Scripts that build scenes
========================================
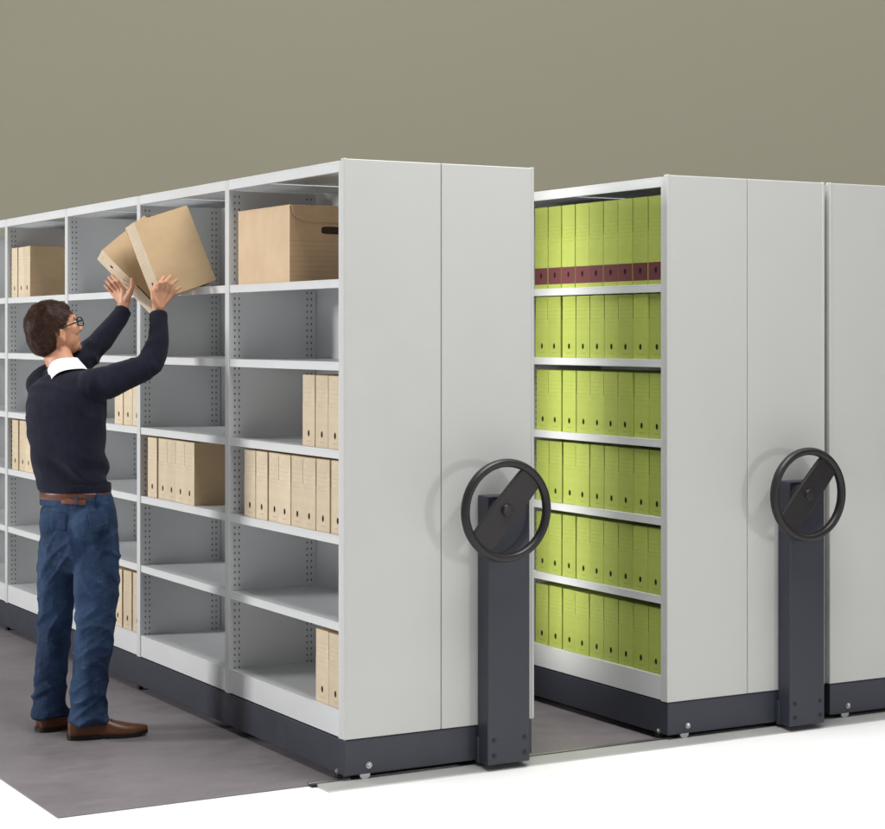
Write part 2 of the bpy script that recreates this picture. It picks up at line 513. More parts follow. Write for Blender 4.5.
def make_file(w, h, d, spine_mat, side_mat, hz=.05, hr=(.0085, .0125)):
    """spine at x=0 facing -x, body to +x, centred on y"""
    bm = bmesh.new()
    ov = spine_with_hole(bm, w, h, hz, hr[0], hr[1])
    bk = [bm.verts.new((d, v.co.y, v.co.z)) for v in ov]
    n = len(ov)
    for k in range(n):
        f = bm.faces.new((ov[k], ov[(k+1) % n], bk[(k+1) % n], bk[k])); f.material_index = 1
    bm.faces.new(bk[::-1]).material_index = 1
    # top and tuck flaps: a slightly proud lid sheet and a side overlap
    box(bm, .0015, d-.002, -w/2+.002, w/2-.002, h, h+.0022, 1)
    o = mesh_obj('archive_box', bm, [spine_mat, side_mat])
    # dark plug behind the finger hole, shade of the inside put into its colour
    bm = bmesh.new(); n = 20
    loft(bm, [[Vector((x, (hr[0]+.0012)*math.cos(2*math.pi*k/n), hz+(hr[1]+.0012)*math.sin(2*math.pi*k/n))) for k in range(n)] for x in (.0022, .02)], cap=True)
    mesh_obj('finger_hole', bm, M['hole'], o)
    # the tuck slot: a dark slit down the upper spine edge
    bm = bmesh.new(); box(bm, -.0004, .004, w/2-.0012, w/2+.0003, h*.62, h*.97)
    mesh_obj('tuck_slit', bm, M['hole'], o)
    return o

ORD = ['first', 'second', 'third', 'fourth', 'fifth', 'sixth', 'seventh', 'eighth', 'ninth', 'tenth']
SHN = ['bottom shelf', 'second shelf from the bottom', 'third shelf from the bottom', 'fourth shelf from the bottom', 'shelf below the top one', 'top shelf']
SHB = ['bottom shelf', 'shelf above the bottom', 'third lowest shelf', 'third highest shelf', 'second highest shelf', 'top shelf']
files_used = {}
def place_file(kind, x, y, z, lab, group, yaw=0):
    if kind not in files_used:
        a = {'tan': (.110, .272, .34, M['tan'], M['tan_side']),
             'green': (.104, .268, .34, M['green'], M['green']),
             'tall_green': (.104, .362, .27, M['green_band'], M['green'], .058)}[kind]
        o = make_file(*a); files_used[kind] = o
    else: o = copy_tree(files_used[kind])
    o.location = (x, y, z); o.rotation_euler = (0, 0, yaw)
    return tag(o, lab, 'archive box', group)

def tan_row(bay, lev, ts, where):
    """ts: positions of the box centres along the unit"""
    n = len(ts)
    for k, t in enumerate(ts):
        lab = 'brown archive box, %s from right on the %s, %s' % (ORD[k], SHB[lev], where)
        place_file('tan', .014+random.uniform(0, .012), t, LEV[lev]+.0006, lab, 'brown archive boxes on the shelves', R(random.uniform(-.8, .8)))
def seq(t0, n, pitch=.1065, jit=.0015, gaps={}):
    out, t = [], t0+.055
    for k in range(n):
        t += gaps.get(k, 0); out.append(t); t += pitch+random.uniform(0, jit*2)
    return out
B = lambda i: i*BAY+(PW if i else PW0)
tan_row(0, 3, seq(B(0)+.004, 3, .118), 'front bay')
tan_row(0, 2, seq(B(0)+.002, 8, .1115, .001, gaps={6: .006}), 'front bay')
tan_row(0, 0, seq(B(0)+.004, 2, .117), 'front bay')
tan_row(1, 2, seq(1.455, 5, .1125, .001), 'second bay')
tan_row(2, 3, seq(B(2)+.005, 3, .114), 'third bay')
tan_row(2, 0, seq(B(2)+.006, 3, .115), 'third bay')
tan_row(3, 5, seq(3.78, 3, .1125, .001, gaps={1: .004}), 'farthest bay')
tan_row(3, 2, seq(3.53, 5, .114, .002, gaps={2: .004}), 'farthest bay')

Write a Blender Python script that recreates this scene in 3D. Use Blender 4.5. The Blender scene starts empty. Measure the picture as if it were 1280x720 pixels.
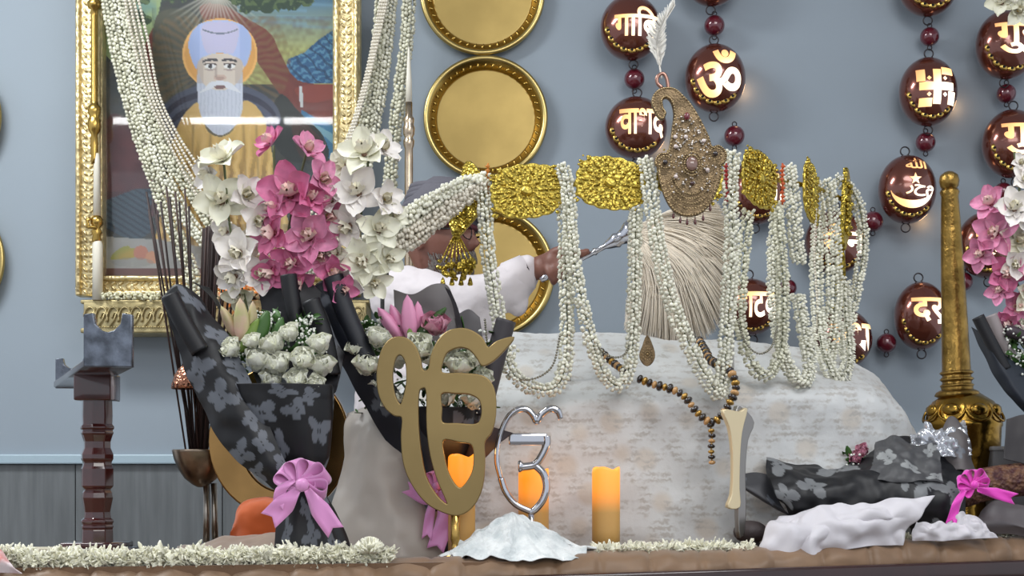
import bpy, bmesh, math, random
import numpy as np
from mathutils import Vector, Matrix, noise
random.seed(7); RNG = np.random.default_rng(7)
PI = math.pi
SC = bpy.context.scene
COL = SC.collection
# ---------------------------------------------------------------- camera, world, lamps, exposure
F = 1800.0; HZ = 590.0; CZ = 1.0          # focal length in px (1280 wide), horizon row, eye height
cam_d = bpy.data.cameras.new('camera'); cam = bpy.data.objects.new('camera', cam_d); COL.objects.link(cam)
cam.location = (0, 0, CZ); cam.rotation_euler = (PI/2, 0, 0)
cam_d.sensor_width = 36; cam_d.lens = F/1280*36; cam_d.shift_y = (HZ-360)/1280; cam_d.clip_start = 0.05
SC.camera = cam
SC.view_settings.view_transform = 'Standard'; SC.view_settings.look = 'None'
SC.view_settings.gamma = 1; SC.view_settings.use_curve_mapping = False
SC.view_settings.exposure = 0.10
w = bpy.data.worlds.new('world'); SC.world = w; w.use_nodes = True
w.node_tree.nodes['Background'].inputs[0].default_value = (0.80, 0.86, 0.95, 1)
w.node_tree.nodes['Background'].inputs[1].default_value = 0.85
def area(name, loc, rot, sx, sy, power, col):
    l = bpy.data.lights.new(name, 'AREA'); l.shape = 'RECTANGLE'; l.size = sx; l.size_y = sy
    l.energy = power; l.color = col
    o = bpy.data.objects.new(name, l); COL.objects.link(o); o.location = loc; o.rotation_euler = rot
    return o
area('ceiling_light_area', (1.0, 1.6, 3.3), (math.radians(18), math.radians(14), 0), 1.6, 0.9, 34, (0.96, 0.98, 1.0))
area('ceiling_light_area_left', (-1.9, 2.9, 3.3), (math.radians(8), math.radians(-12), 0), 1.4, 0.5, 62, (0.94, 0.98, 1.0))
area('room_light_area', (1.0, -1.6, 3.1), (math.radians(58), 0, 0), 3.0, 1.0, 40, (1.0, 0.97, 0.93))

# ---------------------------------------------------------------- helpers
def P(x, y, d): return Vector(((x-640)*d/F, d, CZ+(HZ-y)*d/F))
def S(px, d): return px*d/F
def lin(c):
    c = c/255.0
    return c/12.92 if c <= 0.04045 else ((c+0.055)/1.055)**2.4
def C(r, g, b): return (lin(r), lin(g), lin(b), 1)
MATS = {}
def mat(name, col=None, rough=0.5, metal=0.0, bump=0.0, bscale=60, var=0.0, vscale=8, col2=None, trans=0.0,
        sss=0.0, island=0.0, coat=0.0, attr=None, sheen=0.0, alpha=1.0, voronoi=False, emis=None, estr=0.0, ior=None):
    if name in MATS: return MATS[name]
    m = bpy.data.materials.new(name); m.use_nodes = True; nt = m.node_tree; N = nt.nodes; L = nt.links
    b = N['Principled BSDF']
    b.inputs['Base Color'].default_value = col; b.inputs['Roughness'].default_value = rough
    b.inputs['Metallic'].default_value = metal; b.inputs['Coat Weight'].default_value = coat
    b.inputs['Coat Roughness'].default_value = 0.08
    b.inputs['Sheen Weight'].default_value = sheen; b.inputs['Alpha'].default_value = alpha
    if trans: b.inputs['Transmission Weight'].default_value = trans
    if ior: b.inputs['IOR'].default_value = ior
    if sss: b.inputs['Subsurface Weight'].default_value = sss; b.inputs['Subsurface Radius'].default_value = (.02, .02, .015); b.inputs['Subsurface Scale'].default_value = 0.5
    if emis: b.inputs['Emission Color'].default_value = emis; b.inputs['Emission Strength'].default_value = estr
    tc = N.new('ShaderNodeTexCoord')
    src = None
    if attr:
        a = N.new('ShaderNodeAttribute'); a.attribute_name = attr; src = a.outputs['Color']
    if var or col2:
        nz = N.new('ShaderNodeTexNoise'); nz.inputs['Scale'].default_value = vscale; nz.inputs['Detail'].default_value = 5
        L.new(tc.outputs['Object'], nz.inputs['Vector'])
        mx = N.new('ShaderNodeMix'); mx.data_type = 'RGBA'
        rp = N.new('ShaderNodeValToRGB'); rp.color_ramp.elements[0].position = 0.38; rp.color_ramp.elements[1].position = 0.62
        L.new(nz.outputs['Fac'], rp.inputs['Fac']); L.new(rp.outputs['Color'], mx.inputs['Factor'])
        if src: L.new(src, mx.inputs['A'])
        else: mx.inputs['A'].default_value = col
        c2 = col2 if col2 else tuple(v*(1-var) for v in col[:3])+(1,)
        mx.inputs['B'].default_value = c2; src = mx.outputs['Result']
    if island:
        g = N.new('ShaderNodeNewGeometry'); mr = N.new('ShaderNodeMapRange'); mr.inputs[3].default_value = 1-island; mr.inputs[4].default_value = 1+island*0.4
        L.new(g.outputs['Random Per Island'], mr.inputs[0])
        mm = N.new('ShaderNodeVectorMath'); mm.operation = 'SCALE'
        if src: L.new(src, mm.inputs[0])
        else: mm.inputs[0].default_value = col[:3]
        L.new(mr.outputs[0], mm.inputs['Scale']); src = mm.outputs[0]
    if src: L.new(src, b.inputs['Base Color'])
    if bump:
        if voronoi:
            t = N.new('ShaderNodeTexVoronoi'); t.inputs['Scale'].default_value = bscale; o = t.outputs['Distance']
        else:
            t = N.new('ShaderNodeTexNoise'); t.inputs['Scale'].default_value = bscale; t.inputs['Detail'].default_value = 4; o = t.outputs['Fac']
        L.new(tc.outputs['Object'], t.inputs['Vector'])
        bp = N.new('ShaderNodeBump'); bp.inputs['Strength'].default_value = bump; bp.inputs['Distance'].default_value = 0.004
        L.new(o, bp.inputs['Height']); L.new(bp.outputs[0], b.inputs['Normal'])
    MATS[name] = m
    return m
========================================
# PROBLEM REQUIREMENTS
From the listing above, report the number of lines containing the string "Write", without any accompanying remarks.

# OUTPUT
2